Additional chamber works have been performed and commissioned by London Sinfonietta, Chroma, Orchestra of the Swan, Britten Sinfonia, Tamsin Waley-Cohen, Michael Chance, Katya Apekisheva, Iestyn Davies, Tim Mead, James Boyd, and Andrew Matthews-Owen (Richard Thomas Foundation commission), and have appeared at festivals including Aldeburgh, Three Choirs, Cheltenham, Spitalfields, Tanglewood, and Hampstead Arts. Over the last decade he has been closely associated with the Presteigne Festival, for which director George Vass has commissioned numerous works, including (jointly with Nova Music Opera and Cheltenham Festival) the chamber opera Juliana, to a libretto by Laurie Slade.
Large-scale choral works include Rainland (commissioned and premiered by Phillip Scott), Tenebrae, and Choral Songs of Homage (commissioned by Aldeburgh Music Club for the Britten centenary).

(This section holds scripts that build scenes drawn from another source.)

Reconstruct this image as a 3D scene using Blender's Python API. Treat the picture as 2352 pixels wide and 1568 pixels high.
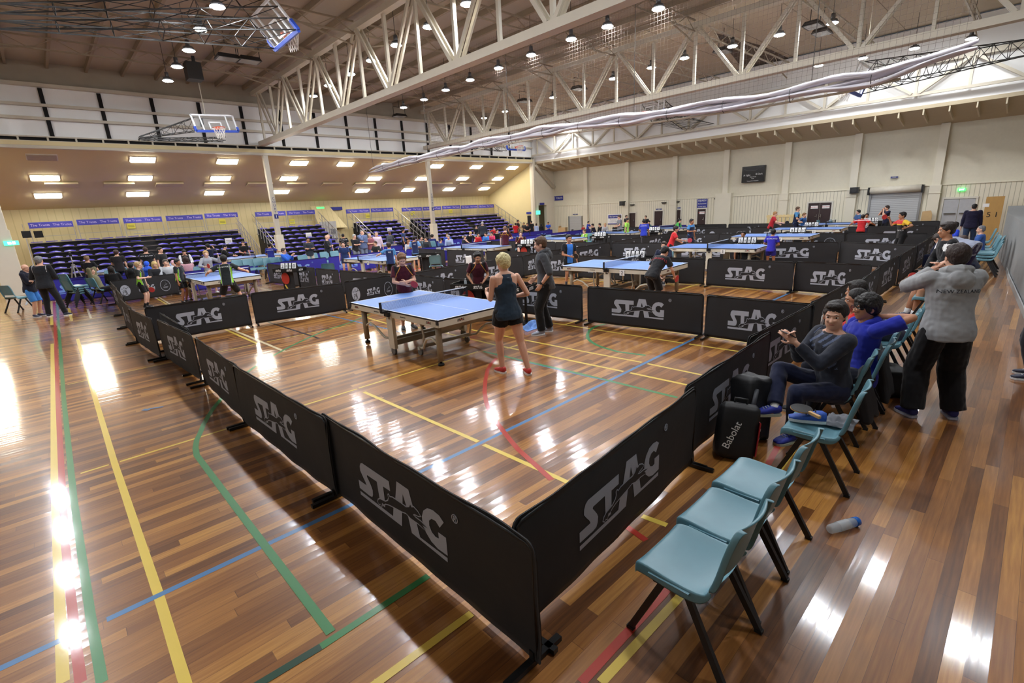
import bpy, bmesh, math, random
import numpy as np
from mathutils import Vector, Matrix, Quaternion, noise
R=math.radians; PI=math.pi
for o in list(bpy.data.objects): bpy.data.objects.remove(o)
random.seed(7); np.random.seed(7)
sc=bpy.context.scene; COL=sc.collection
# ---------------------------------------------------------------- camera
CH=2.27; FPX=1122.24; YAW,PIT,ROL=0.822915108,-0.264939629,-0.0542606745
def cam_axes():
    f=Vector((math.cos(PIT)*math.cos(YAW),math.cos(PIT)*math.sin(YAW),math.sin(PIT)))
    r=f.cross(Vector((0,0,1))).normalized(); u=r.cross(f)
    return r*math.cos(ROL)+u*math.sin(ROL), -r*math.sin(ROL)+u*math.cos(ROL), f
CR,CU,CF=cam_axes(); CO=Vector((0,0,CH))
cd=bpy.data.cameras.new('camera'); cam=bpy.data.objects.new('camera',cd); COL.objects.link(cam)
cam.matrix_world=Matrix(((CR.x,CU.x,-CF.x,0),(CR.y,CU.y,-CF.y,0),(CR.z,CU.z,-CF.z,CH),(0,0,0,1)))
cd.sensor_width=36; cd.lens=FPX/2352*36; cd.clip_start=.05; cd.clip_end=200
sc.camera=cam
def ray(px,py): return CF+CR*((px-1176)/FPX)+CU*((784-py)/FPX)
def fl(px,py,z=0.0):
    d=ray(px,py); t=(z-CH)/d.z; return Vector((d.x*t,d.y*t,z))
def pl(px,py,ax,v):
    d=ray(px,py); t=(v-CO[ax])/d[ax]; return CO+d*t
def proj(p):
    d=Vector(p)-CO; k=d.dot(CF); return 1176+FPX*d.dot(CR)/k, 784-FPX*d.dot(CU)/k
# ---------------------------------------------------------------- view, world
vs=sc.view_settings; vs.view_transform='Standard'; vs.look='None'; vs.gamma=1; vs.use_curve_mapping=False
vs.exposure=0.66
w=bpy.data.worlds.new('world'); sc.world=w; w.use_nodes=True
w.node_tree.nodes['Background'].inputs[0].default_value=(.9,.92,1,1); w.node_tree.nodes['Background'].inputs[1].default_value=.03
LAMP=230.0; PANEL=15.0      # highbay lens radiance, soffit panel radiance
# ---------------------------------------------------------------- tags
def tag(o,label=None,cat=None,group=None,kind=None):
    if label: o['label']=label
    if cat: o['category']=cat
    if group: o['group']=group
    if kind: o['kind']=kind
    return o
def thing(name,loc,rz=0,label=None,cat=None,group=None,s=1):
    o=bpy.data.objects.new(name,None); COL.objects.link(o); o.location=loc; o.rotation_euler=(0,0,rz)
    o.scale=(s,s,s); o.empty_display_size=.1
    return tag(o,label,cat,group)
KIDS={}
def kid(o,par): o.parent=par; KIDS.setdefault(par.name,[]).append(o)
def dup(root,loc=None,rz=None,label=None,group=None,par=None):
    c=root.copy(); COL.objects.link(c)
    if par is not None: kid(c,par)
    if loc is not None: c.location=loc
    if rz is not None: c.rotation_euler=(0,0,rz)
    if label: c['label']=label
    if group: c['group']=group
    for ch in KIDS.get(root.name,[]): dup(ch,par=c)
    return c
ORD=['first','second','third','fourth','fifth','sixth','seventh','eighth','ninth','tenth','eleventh','twelfth','thirteenth','fourteenth','fifteenth']
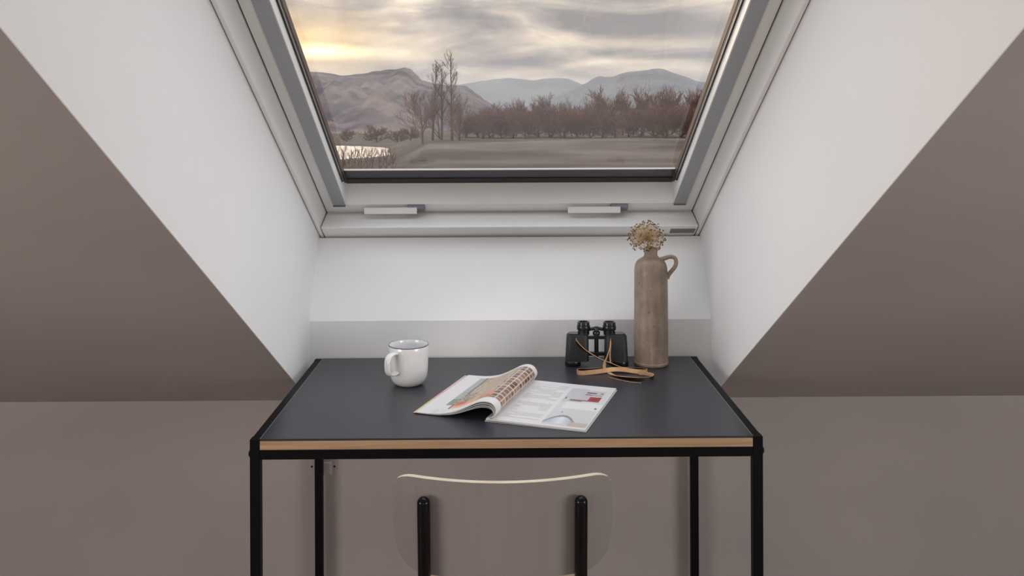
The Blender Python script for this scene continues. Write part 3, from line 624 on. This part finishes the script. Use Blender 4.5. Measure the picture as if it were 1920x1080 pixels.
# right half: block of pages lying flat with the printed top page
RN = [(0.0, 0.0058), (-0.012, 0.0064), (-0.05, 0.0060), (-0.12, 0.0053), (-0.2085, 0.0050)]
right = sheet('right_page', RN, 0.0004, print_right, 'printed_page', 130, 170)
right['label'] = 'right page printed with a text column and a photograph'
sheet('page_block', [(0.0015, 0.0053), (-0.012, 0.0058), (-0.05, 0.0054), (-0.12, 0.0047), (-0.2070, 0.0044)], 0.0030, None, 'paper', 30, 4)
sheet('cover', [(0.004, 0.0008), (-0.05, 0.0008), (-0.12, 0.0008), (-0.2100, 0.0010)], 0.0006, None, 'paper', 30, 4)

# ------------------------------------------------------------------ wall fitting behind the left rear leg
wf = tag(empty('wall_bracket', (-0.484, YR, 0.445)), 'small wall bracket with two screws behind the rear left table leg', 'bracket')
MB().box(-0.519, -0.449, YR - 0.003, YR, 0.425, 0.466).build('plate', 'taupe_paint', wf, bevel=0.001)
for x in (-0.5145, -0.4545): MB().lathe([(0.0, 0.0025), (0.0022, 0.002), (0.003, 0.0), (0.0, 0.0)], n=14, T=lambda a, b, c, x=x: (x + a, YR - 0.003 - c, 0.4455 + b)).build('screw', 'rubber_black', wf, smooth=50)
MB().box(-0.482, -0.459, YR - 0.016, YR - 0.003, 0.428, 0.460).build('clip', 'taupe_paint', wf, bevel=0.002)
MB().box(-0.480, -0.461, YR - 0.018, YR - 0.004, 0.460, 0.4625).build('clip_cap', 'fitting_clear', wf, bevel=0.0005)

# ------------------------------------------------------------------ landscape
GZ = -4.7
def smooth(a, b, x): t_ = min(1, max(0, (x - a) / (b - a))); return t_ * t_ * (3 - 2 * t_)
def gz_at(x, y):
    p_ = 960 + FPX * (x / max(y, 1) + YAW); k = smooth(730, 800, p_)
    r_ = -2.6 + (min(max(y, 20), 200) - 80) * 0.0125 + max(0, min(y, 900) - 200) * -0.002
    return GZ + (r_ - GZ) * k * smooth(15, 60, y)
def ground_px(x, y):
    d = ray(x, y); return CAM + d * ((GZ - CAM.z) / d.z)
random.seed(11)
def fbm(x, y, s):
    return sum(sin(x * f * 1.7 + y * f * 0.9 + s * (k + 1) * 1.3 + 2 * sin(y * f * 0.7 + s)) / (k + 1.6) for k, f in enumerate((1.0, 2.3, 4.9, 9.7)))
def hill(name, prof, Y, depth, m, lab, seed, nx=150, ny=30, rough=1.0):
    xs = [p[0] for p in prof]; mb = MB(); vs = []; fs = []
    for i in range(nx + 1):
        px = xs[0] + (xs[-1] - xs[0]) * i / nx
        k = max(j for j in range(len(prof)) if prof[j][0] <= px + 1e-6); k = min(k, len(prof) - 2)
        f_ = (px - prof[k][0]) / (prof[k + 1][0] - prof[k][0]); f_ = f_ * f_ * (3 - 2 * f_) * 0.5 + f_ * 0.5
        py = prof[k][1] + (prof[k + 1][1] - prof[k][1]) * f_ + fbm(px * 0.03, 0, seed) * 0.8 * rough
        P = at_depth(px, py, Y)
        for j in range(ny + 1):
            s = j / ny * 1.5 - 1.0            # -1 foot, 0 ridge, .5 behind
            yy = Y + depth * s; hgt = P.z - GZ
            q = (1 - abs(s)) if s < 0 else (1 - s * 1.8)
            base = q ** 1.15 if q > 0 else 0
            zz = GZ - 1 + hgt * base + (fbm(P.x / Y * 30, s * 6, seed + 2) * hgt * 0.085 * rough * (4 * abs(s) * (1 - abs(s))) if s < 0 else 0)
            xx = P.x * (yy / Y) if s < 0 else P.x
            vs.append((xx * 0.35 + P.x * 0.65, yy, zz))
    for i in range(nx):
        for j in range(ny): a = i * (ny + 1) + j; fs.append((a, a + ny + 1, a + ny + 2, a + 1))
    mb.add(vs, fs); o = mb.build(name, m, smooth=180); tag(o, lab, 'hill', kind='structure'); return o
hill('fell', [(120, 175), (300, 150), (420, 158), (520, 138), (580, 133), (612, 135), (645, 142), (680, 137), (705, 132), (730, 128.5), (748, 129), (757, 126.5), (768, 128), (780, 138), (792, 150), (810, 155), (835, 157), (858, 159), (872, 160), (884, 167), (896, 177), (910, 188), (930, 200), (960, 214), (1000, 228)],
     1700, 1000, 'fell', 'brown rounded fell with a steep right shoulder behind the tall bare trees', 1.0, 220, 60, 1.3)
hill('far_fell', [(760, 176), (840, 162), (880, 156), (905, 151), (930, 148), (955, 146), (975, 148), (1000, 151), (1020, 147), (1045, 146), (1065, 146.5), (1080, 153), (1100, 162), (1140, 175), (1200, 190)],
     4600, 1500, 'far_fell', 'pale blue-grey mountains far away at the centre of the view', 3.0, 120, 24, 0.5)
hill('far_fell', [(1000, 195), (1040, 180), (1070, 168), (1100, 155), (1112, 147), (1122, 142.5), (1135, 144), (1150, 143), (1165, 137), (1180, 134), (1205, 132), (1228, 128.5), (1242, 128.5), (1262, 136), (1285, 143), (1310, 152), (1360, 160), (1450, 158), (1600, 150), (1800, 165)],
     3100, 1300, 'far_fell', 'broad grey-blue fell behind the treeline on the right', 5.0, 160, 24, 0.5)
mb = MB(); gx, gy = 120, 90
for i in range(gx + 1):
    for j in range(gy + 1):
        y = 12 + (7000 - 12) * (j / gy) ** 3; x = (-1 + 2 * i / gx) * (60 + y * 0.9); mb.v.append((x, y, gz_at(x, y) + fbm(x * 0.02, y * 0.02, 4) * min(0.12, y * 0.001)))
for i in range(gx):
    for j in range(gy): a = i * (gy + 1) + j; mb.f.append((a, a + gy + 1, a + gy + 2, a + 1)); mb.mi.append(0)
tag(mb.build('ground', 'meadow', smooth=180), 'brown winter meadow below the hills', 'ground', kind='structure')
lk = [ground_px(x, y) for x, y in ((420, 306), (640, 302), (690, 299), (722, 296), (740, 291), (738, 284), (722, 279.5), (690, 277), (640, 275.5), (560, 275), (420, 275))]
tag(MB().add([(p.x, p.y, GZ + 0.35) for p in lk] + [(p.x, p.y, GZ - 0.5) for p in lk], [tuple(range(len(lk)))] + [(i, len(lk) + i, len(lk) + (i + 1) % len(lk), (i + 1) % len(lk)) for i in range(len(lk))]).build('lake', 'water'), 'pale lake shining between the saplings at the lower left of the window', 'lake')

def tree_parts(seed, H, spread, levels, trunk_r, first=0.25, nb=9, up=0.55, twig=0.035, stem=1.0, l0=(0.45, 0.25), sub=0.62, bend=0.07):
    rng = random.Random(seed); tr = MB(); bw = MB()
    def branch(p, d, L, r, lev):
        n_ = 5 if lev == 0 else 4 if lev == 1 else 3; pts = [p]; rs = [r]; dd = d
        for k in range(n_):
            dd = (dd + V((rng.uniform(-1, 1), rng.uniform(-1, 1), rng.uniform(-.4, .9))) * (bend if lev == 0 else 0.20)).normalized()
            pts.append(pts[-1] + dd * (L / n_)); rs.append(max(twig * 0.6, r * (1 - 0.8 * (k + 1) / n_)))
        (tr if lev == 0 else bw).tube(pts, rs, 6 if lev == 0 else 3, False)
        if lev >= levels: return
        cnt = nb if lev == 0 else max(4, int(nb * (sub if lev == 1 else sub * 0.8)))
        for c in range(cnt):
            f_ = first + (1 - first) * (c + rng.random()) / cnt if lev == 0 else 0.2 + 0.8 * (c + rng.random()) / cnt
            k = min(int(f_ * n_), n_ - 1); q = pts[k].lerp(pts[k + 1], f_ * n_ - k); dl = (pts[k + 1] - pts[k]).normalized()
            a = rng.uniform(0, 2 * pi); s, u_ = frame_of(dl); side = s * cos(a) + u_ * sin(a)
            nd = (dl * up + side * (1.0 if lev == 0 else 0.75) * spread + V((0, 0, 0.25))).normalized()
            LL = H * (l0[0] + (l0[1] - l0[0]) * f_) * rng.uniform(.75, 1.15) if lev == 0 else L * rng.uniform(0.36, 0.58); branch(q, nd, LL, max(twig, rs[k] * 0.5), lev + 1)
    branch(V((0, 0, -0.3)), V((0, 0, 1)), H * stem, trunk_r, 0)
    k = H / max(v[2] for v in tr.v + bw.v)
    for m_ in (tr, bw): m_.v = [(x * k, y * k, z * k) for x, y, z in m_.v]
    return tr, bw
def tree(name, loc, seed, lab, cat='tree', group=None, bm='twigs', **kw):
    tr, bw = tree_parts(seed, **kw); r = tag(empty(name, loc), lab, cat, group)
    tr.build('trunk', 'bark', r, local=True); bw.build('branches', bm, r, local=True); return r
def clone(src, loc, scale, rz, lab, group=None):
    r = src.copy(); COL.objects.link(r); r.location = loc; r.scale = scale; r.rotation_euler = (0, 0, rz); r['label'] = lab
    if group: r['group'] = group
    for c in list(src.children): k = c.copy(); COL.objects.link(k); k.parent = r
    return r
def base_at(x, dist):
    d = ray(x, CYPX); k = dist / d.y; return V((d.x * k, dist, gz_at(d.x * k, dist)))
def top_h(x, y, dist): p_ = at_depth(x, y, dist); return p_.z - gz_at(p_.x, dist)
# three tall slim trees and their bushy neighbours
D = 170.0
for i, (x, y, dd, lab, sd__) in enumerate([(848, 92, 168, 'tallest bare tree, right of the close group of three', 21), (811, 112, 170, 'slim bare tree at the left of the close group of three', 22), (828, 116, 173, 'slim bare tree in the middle of the close group of three', 23)]):
    h = top_h(x, y, dd); tree('bare_tree', base_at(x, dd), sd__, lab, 'tree', 'tall bare trees in front of the fell', bm='bark', H=h, spread=0.72, levels=3, trunk_r=0.30, first=0.22, nb=24, up=0.8, twig=0.021, stem=1.0, l0=(0.25, 0.10), sub=0.26, bend=0.035)
for i, (x, y, dd, lab) in enumerate([(792, 162, 160, 'bushy bare tree leaning out left of the tall trees'), (862, 178, 166, 'bushy bare tree at the foot of the tallest tree'), (905, 196, 185, 'low bare tree between the tall trees and the treeline'), (824, 172, 182, 'bushy bare tree showing between the three tall stems')]):
    h = top_h(x, y, dd); tree('bushy_bare_tree', base_at(x, dd), 40 + i, lab, 'tree', 'bushy bare trees around the tall trees', H=h, spread=0.85, levels=3, trunk_r=0.24, first=0.05, nb=17, up=0.7, twig=0.030, stem=0.8, l0=(0.72, 0.3), sub=0.5)
# the treeline on the right
var = []
ORD = ['first', 'second', 'third', 'fourth', 'fifth', 'sixth', 'seventh', 'eighth', 'ninth', 'tenth', 'eleventh', 'twelfth', 'thirteenth', 'fourteenth', 'fifteenth', 'sixteenth', 'seventeenth', 'eighteenth', 'nineteenth', 'twentieth', 'twenty-first', 'twenty-second']
line = [(925, 186), (948, 182), (968, 184), (990, 179), (1008, 176), (1030, 170), (1050, 178), (1072, 188), (1094, 184), (1112, 176), (1132, 156), (1148, 162), (1168, 178), (1188, 162), (1206, 158), (1224, 160), (1243, 157), (1260, 156), (1280, 164), (1300, 160), (1330, 158), (1370, 166)]
rng = random.Random(3)
for i, (x, y) in enumerate(line):
    dd = 205 + rng.uniform(-14, 14); h = top_h(x, y, dd); lab = 'bare brown tree, %s from the left in the long treeline' % ORD[i]
    k = i % 5
    if i < 5:
        t_ = tree('bare_tree', base_at(x, dd), 60 + i, lab, 'tree', 'treeline at the meadow edge', bm=('twigs', 'twigs_red')[i % 2], H=10.0, spread=(0.8, 1.0, 0.7, 0.9, 0.85)[i], levels=3, trunk_r=0.24, first=0.15, nb=16, up=(0.8, 0.7, 1.0, 0.8, 0.9)[i], twig=0.034, stem=0.62, l0=(0.42, 0.40), sub=0.6)
        t_.scale = (h / 10.0,) * 3; var.append(t_)
    else: clone(var[k], base_at(x, dd), (h / 10.0 * rng.uniform(.9, 1.15), h / 10.0, h / 10.0), rng.uniform(0, 6.28), lab)
# thicket at the foot of the treeline
thick = [(874, 214), (896, 206), (918, 202), (940, 204), (963, 198), (986, 200), (1010, 196), (1034, 200), (1058, 202), (1082, 204), (1106, 200), (1130, 198), (1154, 202), (1178, 200), (1202, 196), (1226, 194), (1250, 196), (1275, 192), (1300, 196), (1325, 196)]
src = None
for i, (x, y) in enumerate(thick):
    dd = 188 + rng.uniform(-6, 6); h = top_h(x, y, dd); lab = 'low brown thicket bush, %s from the left below the treeline' % ORD[i]
    if i == 0: src = tree('thicket_bush', base_at(x, dd), 90, lab, 'bush', 'thicket along the meadow edge', bm='twigs_red', H=4.0, spread=1.3, levels=3, trunk_r=0.12, first=0.02, nb=19, up=0.7, twig=0.026, stem=0.6, l0=(0.75, 0.4)); src.scale = (h / 4.0 * 0.9, h / 4.0, h / 4.0)
    else: clone(src, base_at(x, dd), (h / 4.0 * 0.95, h / 4.0, h / 4.0), rng.uniform(0, 6.28), lab)
# saplings in front of the lake
src = None
for i, (x, y) in enumerate([(632, 274), (643, 268), (655, 276), (665, 272), (677, 268), (688, 275), (699, 270), (712, 273), (724, 269), (736, 275)]):
    dd = 112 + rng.uniform(-5, 5); h = top_h(x, y, dd); lab = 'thin bare sapling in front of the lake, %s from the left' % ORD[i]
    if i == 0: src = tree('sapling', base_at(x, dd), 120, lab, 'tree', 'saplings in front of the lake', H=2.6, spread=0.7, levels=2, trunk_r=0.045, first=0.2, nb=14, up=0.9, twig=0.015, stem=0.85); src.scale = (h / 2.6,) * 3
    else: clone(src, base_at(x, dd), (h / 2.6,) * 3, rng.uniform(0, 6.28), lab)
# bushes scattered on the slope left of the tall trees
src = None
for i, (x, y, dd) in enumerate([(706, 232, 330), (650, 240, 350), (745, 240, 300), (770, 236, 250), (610, 238, 340)]):
    h = top_h(x, y, dd); lab = 'round leafless bush on the slope, %s' % ('with a pale top left of the tall trees', 'near the left frame above the lake', 'close left of the bushy tree', 'just under the bushy tree', 'at the far left edge of the pane')[i]
    if i == 0: src = tree('slope_bush', base_at(x, dd), 140, lab, 'bush', 'bushes on the slope', bm='twigs_red', H=4.0, spread=1.2, levels=3, trunk_r=0.15, first=0.05, nb=14, up=0.7, twig=0.05, stem=0.6, l0=(0.6, 0.4)); src.scale = (h / 4.0 * 1.4, h / 4.0, h / 4.0)
    else: clone(src, base_at(x, dd), (h / 4.0 * 1.5, h / 4.0, h / 4.0), i * 1.3, lab)
# haze over the valley
tag(MB().box(-4500, 4500, 240, 6200, GZ - 0.5, 330).build('haze', 'haze'), 'thin pale haze hanging over the valley and the fells', 'haze', kind='stuff')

His unaccompanied choral works are performed regularly, and include Nesciens Mater (commissioned and recorded by The Sixteen/Harry Christophers), a Missa Brevis, and the carol ‘Lullay, Lullay, thou lytil child’ (toured by The Sixteen/Christophers last Christmas). His most recent choral work, Night Songs, was recently released by Chromium Music Group.
From 2008-2018 Phibbs was a director of The Britten Estate Limited. He has held teaching positions at Wells Cathedral School (2009-2010), King’s College London (2011-14), and Cambridge University (supervisor, 2014-15), and currently teaches composition part time at The Purcell School.